● INFORMATION SHOWN

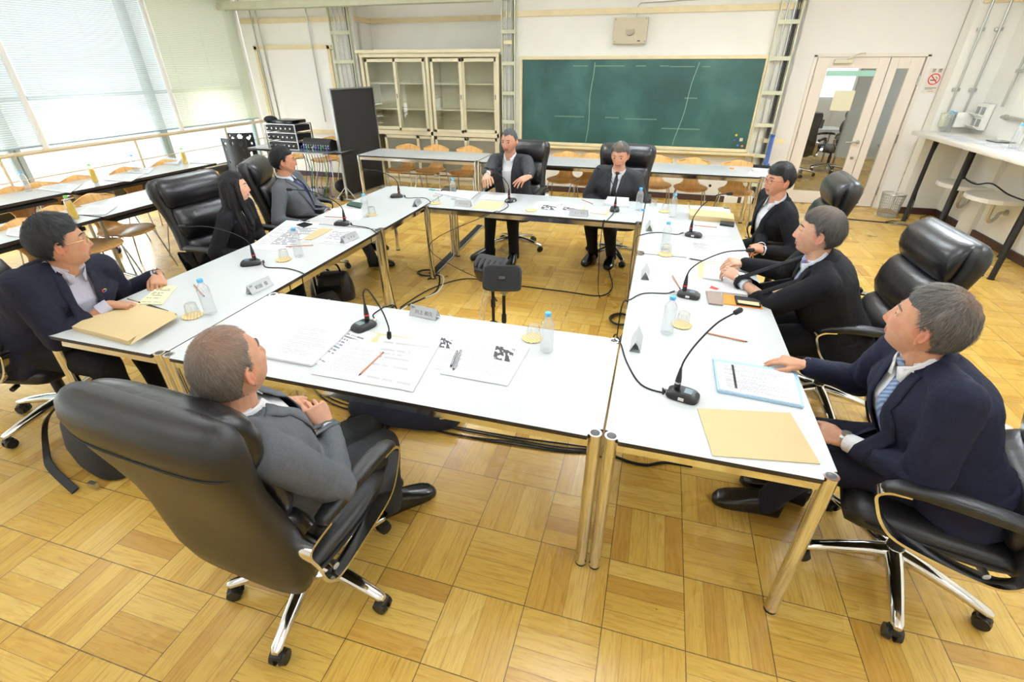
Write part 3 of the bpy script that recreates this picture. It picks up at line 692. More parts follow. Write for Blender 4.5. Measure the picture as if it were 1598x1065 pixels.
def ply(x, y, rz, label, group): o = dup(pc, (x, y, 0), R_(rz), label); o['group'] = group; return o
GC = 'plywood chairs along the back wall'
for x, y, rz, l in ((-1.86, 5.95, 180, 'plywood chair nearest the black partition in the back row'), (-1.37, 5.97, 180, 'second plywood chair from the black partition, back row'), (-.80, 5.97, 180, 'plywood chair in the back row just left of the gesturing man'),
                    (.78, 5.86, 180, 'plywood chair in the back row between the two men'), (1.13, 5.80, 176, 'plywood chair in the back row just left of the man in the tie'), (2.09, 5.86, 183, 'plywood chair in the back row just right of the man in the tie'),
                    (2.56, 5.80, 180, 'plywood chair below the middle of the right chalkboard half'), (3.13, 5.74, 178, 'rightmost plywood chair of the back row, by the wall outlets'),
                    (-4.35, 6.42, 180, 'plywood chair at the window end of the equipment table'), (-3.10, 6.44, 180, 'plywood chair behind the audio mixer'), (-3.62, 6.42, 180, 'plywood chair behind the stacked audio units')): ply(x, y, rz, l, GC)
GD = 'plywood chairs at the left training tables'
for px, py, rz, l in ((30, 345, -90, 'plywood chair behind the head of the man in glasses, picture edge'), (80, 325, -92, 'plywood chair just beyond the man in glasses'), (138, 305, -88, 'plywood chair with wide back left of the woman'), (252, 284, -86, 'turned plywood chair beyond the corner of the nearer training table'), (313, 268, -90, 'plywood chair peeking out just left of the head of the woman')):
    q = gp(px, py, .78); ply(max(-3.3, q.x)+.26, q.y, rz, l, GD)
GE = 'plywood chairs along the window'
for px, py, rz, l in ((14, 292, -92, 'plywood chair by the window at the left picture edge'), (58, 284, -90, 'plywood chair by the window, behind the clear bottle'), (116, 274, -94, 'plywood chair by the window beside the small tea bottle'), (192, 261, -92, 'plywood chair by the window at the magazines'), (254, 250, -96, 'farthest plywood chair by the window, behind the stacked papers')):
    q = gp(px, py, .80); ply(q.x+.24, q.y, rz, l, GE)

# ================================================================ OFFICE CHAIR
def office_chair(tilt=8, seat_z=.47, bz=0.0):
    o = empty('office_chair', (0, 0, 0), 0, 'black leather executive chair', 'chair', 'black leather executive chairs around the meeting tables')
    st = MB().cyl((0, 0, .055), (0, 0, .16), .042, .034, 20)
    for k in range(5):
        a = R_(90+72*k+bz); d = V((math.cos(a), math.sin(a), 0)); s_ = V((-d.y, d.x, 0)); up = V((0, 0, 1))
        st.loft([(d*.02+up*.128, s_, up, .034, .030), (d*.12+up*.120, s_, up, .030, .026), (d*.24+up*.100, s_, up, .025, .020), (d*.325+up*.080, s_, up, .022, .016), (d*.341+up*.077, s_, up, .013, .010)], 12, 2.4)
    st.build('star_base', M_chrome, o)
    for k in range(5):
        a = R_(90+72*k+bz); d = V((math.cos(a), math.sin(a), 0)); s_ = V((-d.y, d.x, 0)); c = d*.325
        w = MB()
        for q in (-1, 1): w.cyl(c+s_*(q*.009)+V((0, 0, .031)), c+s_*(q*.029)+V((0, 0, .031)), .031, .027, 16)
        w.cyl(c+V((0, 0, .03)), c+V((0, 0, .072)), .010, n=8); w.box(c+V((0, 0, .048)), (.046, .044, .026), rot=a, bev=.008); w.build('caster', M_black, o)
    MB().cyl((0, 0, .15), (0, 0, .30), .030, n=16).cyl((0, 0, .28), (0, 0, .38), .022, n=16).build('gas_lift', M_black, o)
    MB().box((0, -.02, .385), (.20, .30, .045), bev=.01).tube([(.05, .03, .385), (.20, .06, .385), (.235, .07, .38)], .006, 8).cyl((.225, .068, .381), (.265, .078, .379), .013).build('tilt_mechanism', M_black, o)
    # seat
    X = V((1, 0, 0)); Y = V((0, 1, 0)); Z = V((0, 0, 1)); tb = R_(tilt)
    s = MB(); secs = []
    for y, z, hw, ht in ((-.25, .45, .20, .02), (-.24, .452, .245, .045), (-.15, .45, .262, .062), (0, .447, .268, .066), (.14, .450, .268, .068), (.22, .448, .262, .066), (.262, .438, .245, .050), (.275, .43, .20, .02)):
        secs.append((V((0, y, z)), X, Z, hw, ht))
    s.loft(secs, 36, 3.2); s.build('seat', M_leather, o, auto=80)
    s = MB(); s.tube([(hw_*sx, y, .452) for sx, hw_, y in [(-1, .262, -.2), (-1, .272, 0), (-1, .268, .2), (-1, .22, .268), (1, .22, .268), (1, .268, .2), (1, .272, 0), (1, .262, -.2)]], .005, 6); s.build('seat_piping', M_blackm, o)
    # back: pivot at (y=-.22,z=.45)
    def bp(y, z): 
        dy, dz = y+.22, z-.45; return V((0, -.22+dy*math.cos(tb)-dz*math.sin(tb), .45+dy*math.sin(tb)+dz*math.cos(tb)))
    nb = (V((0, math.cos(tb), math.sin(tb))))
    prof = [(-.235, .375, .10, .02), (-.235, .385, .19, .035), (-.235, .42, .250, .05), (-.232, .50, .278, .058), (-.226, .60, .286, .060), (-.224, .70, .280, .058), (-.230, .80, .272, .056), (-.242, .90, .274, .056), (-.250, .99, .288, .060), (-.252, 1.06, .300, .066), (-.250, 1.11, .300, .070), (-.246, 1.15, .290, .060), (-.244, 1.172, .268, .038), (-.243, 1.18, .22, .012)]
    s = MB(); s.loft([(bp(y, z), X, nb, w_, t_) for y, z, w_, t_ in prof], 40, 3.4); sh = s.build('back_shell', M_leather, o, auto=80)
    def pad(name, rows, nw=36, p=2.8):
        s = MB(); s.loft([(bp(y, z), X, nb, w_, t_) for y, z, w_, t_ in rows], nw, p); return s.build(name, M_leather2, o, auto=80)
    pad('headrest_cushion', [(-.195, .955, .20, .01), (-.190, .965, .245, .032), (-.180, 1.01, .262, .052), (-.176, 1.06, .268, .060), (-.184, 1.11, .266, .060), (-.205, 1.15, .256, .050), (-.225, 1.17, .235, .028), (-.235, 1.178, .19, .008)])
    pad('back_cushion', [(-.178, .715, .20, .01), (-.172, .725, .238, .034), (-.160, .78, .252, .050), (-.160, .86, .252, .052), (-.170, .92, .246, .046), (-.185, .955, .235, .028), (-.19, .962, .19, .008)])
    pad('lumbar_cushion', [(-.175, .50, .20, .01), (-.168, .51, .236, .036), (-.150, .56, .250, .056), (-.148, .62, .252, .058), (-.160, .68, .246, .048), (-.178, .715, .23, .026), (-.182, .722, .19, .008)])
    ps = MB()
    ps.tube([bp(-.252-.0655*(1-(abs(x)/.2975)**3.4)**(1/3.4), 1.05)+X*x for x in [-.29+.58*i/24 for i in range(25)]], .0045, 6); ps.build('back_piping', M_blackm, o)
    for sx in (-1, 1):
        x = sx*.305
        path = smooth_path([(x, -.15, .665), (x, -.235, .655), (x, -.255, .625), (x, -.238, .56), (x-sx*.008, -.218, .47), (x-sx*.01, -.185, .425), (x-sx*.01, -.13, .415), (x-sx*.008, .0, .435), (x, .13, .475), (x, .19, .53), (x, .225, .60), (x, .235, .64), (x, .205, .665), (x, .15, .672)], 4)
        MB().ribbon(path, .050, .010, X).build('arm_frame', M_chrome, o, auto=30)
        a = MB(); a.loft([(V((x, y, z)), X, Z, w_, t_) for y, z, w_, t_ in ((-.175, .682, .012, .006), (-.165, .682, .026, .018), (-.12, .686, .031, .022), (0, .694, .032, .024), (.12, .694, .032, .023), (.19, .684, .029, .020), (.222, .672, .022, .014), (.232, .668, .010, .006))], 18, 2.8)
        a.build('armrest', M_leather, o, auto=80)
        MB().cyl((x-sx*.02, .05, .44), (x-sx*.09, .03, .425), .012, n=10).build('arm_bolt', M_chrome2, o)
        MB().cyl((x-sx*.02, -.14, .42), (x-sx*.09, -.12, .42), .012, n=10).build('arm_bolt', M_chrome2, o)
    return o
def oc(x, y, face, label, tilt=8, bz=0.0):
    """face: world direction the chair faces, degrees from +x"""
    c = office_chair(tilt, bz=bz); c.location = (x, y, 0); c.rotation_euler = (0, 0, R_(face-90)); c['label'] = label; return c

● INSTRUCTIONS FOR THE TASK
How many lines in the listing above contain "picture"? Answer with the number alone.

● SOLUTION TO THIS PROBLEM
3